After a few mid-set treats, we arrive to the 17-minute, set-closing Bowie.  The playful Munsters jam in the intro gets us off on the right foot–it’s unfortunate that they have seemingly abandoned unique intros in 3.0 (other than Utica and Pine Knob of course).  The beginning of the jam starts very quietly–more quiet that usual.  Eventually patterns evolve between Mike, Page and Trey–none sure of exactly which one they want to lock into at first.  Eventually the jam moves past the pattern experimentation and Fish starts tapping his ride louder.  This is when Trey finds a heavy-sounding lick that becomes a pattern the entire band follows.  It’s a short lock-in on the metal-esque groove, but it set the band up nicely for the finish.  The guy came out of the pattern with a furious, honed-in sense that Fishman embodied in his now-super confident playing.  Trey starts closing his eyes and becomes a conduit through which greater things can flow.  Trey’s guitar begins spewing pure improvisational-rock insanity.

One of the reasons Bowies in 2011 have been so much better than those of the two years earlier is because Trey reaches a peak before going into the trilling finish.  Before this year he was simply using Bowie’s ending as the peak, and that sounded like shit.  Needless to say, this Bowie reaches a screaming peak before the Trey goes into the finish.  Do yourself a favor; put your headphones on with this show and lay down in your bed and listen to how a real man plays guitar.

The second set opens with a Dance of the Sugar Plum tease (you’ll recognize what it is) before Page slides down his keys to start a crispy Landlady.  Trey shredded this version–maybe because he knew that they would play it only four more times since, and never again in another year.  The extended note Trey holds going into the end of the song is a contender for longest-ever.  The note only breaks to do the opening lick to Poor Heart.

A very cool Tweezer holds this second set together.  This 18-minute monster was the beginning of Tweezer’s experimental days.  This Tweezer is like a hybrid of the shorter, densely improvisational versions that came before it, and the longer, stretched out versions that came after.  Like in it’s earlier years, the band plays around with a lot of different patterns and styles in this one–it even includes a lot of teases.  There is a loose HYHU jam, Donna Lee tease, Who Knows tease, and a 2001 jam.  After the intense improvisation and super-sick grooves, the typical Tweezer jam theme comes back and Trey starts playing 2001.  After Trey gets past the first ‘build’ in 2001, Fish finally starts playing 2001, but by then Trey is sick of 2001 and is back in Tweezer.  Definitely a unique sound.  The jam segues right in to Lawn Boy.

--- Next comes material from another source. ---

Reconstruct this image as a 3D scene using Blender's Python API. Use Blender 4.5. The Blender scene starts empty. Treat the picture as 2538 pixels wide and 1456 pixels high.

Just when you don’t think things can get any crazier, CDT drops.  “OMG, what r u talkin bout OPT?  Early CDTs r NOT cray-z”.  Wrong.  This CDT is blazing hot (per all of ’94), and quickly drops into weird territory before absolutely erupting into BBFCFM.  Shortly after Fish counts off “1-2-3-4!”, the song flutters away and a gorgeous version of Sample emerges.  Immediately following Sample, they drop back into BBFCFM–awesome shit.

Then, immediately following BBFCFM, Fish rolls some mid-toms (not the high-toms as usual), and we quickly enter Hood.  This Hood is pretty.  The soft part of the jam lasted a bit longer than I cared for, but once Trey comes back in, he hit two to three knee-bending peaks.  Certainly a good version.

The Tweeprize closes the set and they encored with three mic-less songs before ripping us new assholes in Funky Bitch.